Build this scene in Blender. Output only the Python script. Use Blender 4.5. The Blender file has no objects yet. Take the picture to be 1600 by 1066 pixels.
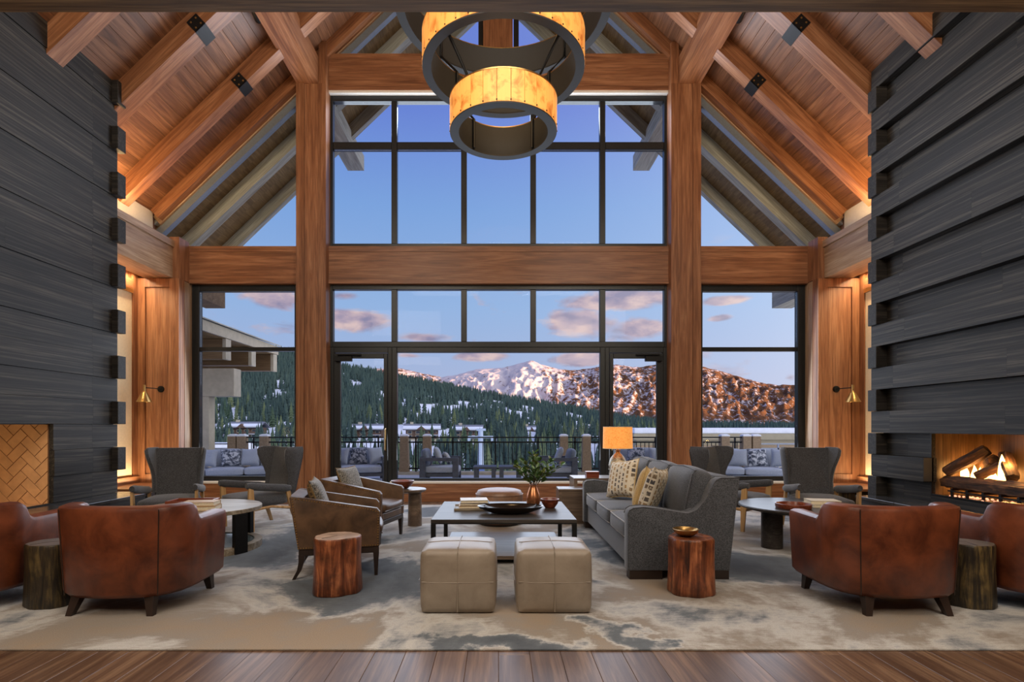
import bpy, bmesh, math, random
import numpy as np
from mathutils import Vector, Matrix
random.seed(7)
S = bpy.context.scene
COL = S.collection
PI = math.pi
H, F, VX, VY = 1.3, 850.0, 779.0, 668.0          # eye height, focal length (px), vanishing point
def X(px, d): return (px - VX) * d / F
def Z(py, d): return H + (VY - py) * d / F
def lin(v):
    v /= 255.0
    return v / 12.92 if v <= .04045 else ((v + .055) / 1.055) ** 2.4
def rgb(r, g, b): return (lin(r), lin(g), lin(b), 1.0)

# ------------------------------------------------------------------ camera
cam = bpy.data.cameras.new('camera'); co = bpy.data.objects.new('camera', cam); COL.objects.link(co)
co.location = (0, 0, H); co.rotation_euler = (PI / 2, 0, 0)
cam.sensor_width = 36; cam.lens = 36 * F / 1600
cam.shift_x = (800 - VX) / 1600; cam.shift_y = (VY - 533) / 1600
cam.clip_end = 6000
S.camera = co
S.view_settings.view_transform = 'Standard'; S.view_settings.look = 'None'
S.view_settings.gamma = 1; S.view_settings.use_curve_mapping = False
S.view_settings.exposure = 0.0

# ------------------------------------------------------------------ node helpers
def nd(nt, t, ins=None, **props):
    n = nt.nodes.new('ShaderNode' + t)
    for k, v in props.items(): setattr(n, k, v)
    for k, v in (ins or {}).items():
        if isinstance(v, bpy.types.NodeSocket): nt.links.new(v, n.inputs[k])
        else: n.inputs[k].default_value = v
    return n
def mth(nt, op, a, b=None, c=None, clamp=False):
    d = {0: a}
    if b is not None: d[1] = b
    if c is not None: d[2] = c
    return nd(nt, 'Math', d, operation=op, use_clamp=clamp).outputs[0]
def mixc(nt, f, a, b, blend='MIX'):
    return nd(nt, 'Mix', {0: f, 6: a, 7: b}, data_type='RGBA', blend_type=blend, clamp_factor=True).outputs[2]
def ramp(nt, f, stops, interp='LINEAR'):
    r = nd(nt, 'ValToRGB', {0: f}); cr = r.color_ramp; cr.interpolation = interp
    while len(cr.elements) < len(stops): cr.elements.new(.5)
    for e, (p, c) in zip(cr.elements, stops):
        e.position = p; e.color = c if hasattr(c, '__len__') else (c, c, c, 1)
    return r.outputs[0]
def noise(nt, vec, scale, detail=4, rough=.55, dist=0.0):
    return nd(nt, 'TexNoise', {'Vector': vec, 'Scale': scale, 'Detail': detail, 'Roughness': rough, 'Distortion': dist}).outputs[0]

# ------------------------------------------------------------------ world: dusk sky with lavender clouds
W = bpy.data.worlds.new('World'); S.world = W; W.use_nodes = True
nt = W.node_tree; nt.nodes.clear()
tc = nd(nt, 'TexCoord').outputs['Generated']
sx = nd(nt, 'SeparateXYZ', {0: tc})
hor = mth(nt, 'MAXIMUM', mth(nt, 'SQRT', mth(nt, 'SUBTRACT', 1.0, mth(nt, 'POWER', sx.outputs[2], 2.0))), .02)
el = mth(nt, 'DIVIDE', sx.outputs[2], hor)                      # tan(elevation)
az = mth(nt, 'ARCTAN2', sx.outputs[0], sx.outputs[1])           # azimuth from north (+Y)
base = ramp(nt, mth(nt, 'MULTIPLY', el, 1.0, clamp=True),
            [(0.0, rgb(182, 184, 214)), (.10, rgb(168, 184, 222)), (.22, rgb(150, 182, 228)), (.40, rgb(124, 164, 224)), (.60, rgb(98, 126, 214)), (.9, rgb(92, 120, 208))])
cv = nd(nt, 'CombineXYZ', {0: mth(nt, 'MULTIPLY', az, 9.0), 1: mth(nt, 'MULTIPLY', el, 20.0), 2: 3.1}).outputs[0]
cn = noise(nt, cv, 1.0, 7, .58, .35)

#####

:: Exercise aim ::
Everything from the first line to the line with "def rgb(r, g, b): return" must be repeated exactly, and nothing else. Leave the pictures out.

:: Response for this exercise ::
Build this scene in Blender. Output only the Python script. Use Blender 4.5. The Blender file has no objects yet. Take the picture to be 1600 by 1066 pixels.
import bpy, bmesh, math, random
import numpy as np
from mathutils import Vector, Matrix
random.seed(7)
S = bpy.context.scene
COL = S.collection
PI = math.pi
H, F, VX, VY = 1.3, 850.0, 779.0, 668.0          # eye height, focal length (px), vanishing point
def X(px, d): return (px - VX) * d / F
def Z(py, d): return H + (VY - py) * d / F
def lin(v):
    v /= 255.0
    return v / 12.92 if v <= .04045 else ((v + .055) / 1.055) ** 2.4
def rgb(r, g, b): return (lin(r), lin(g), lin(b), 1.0)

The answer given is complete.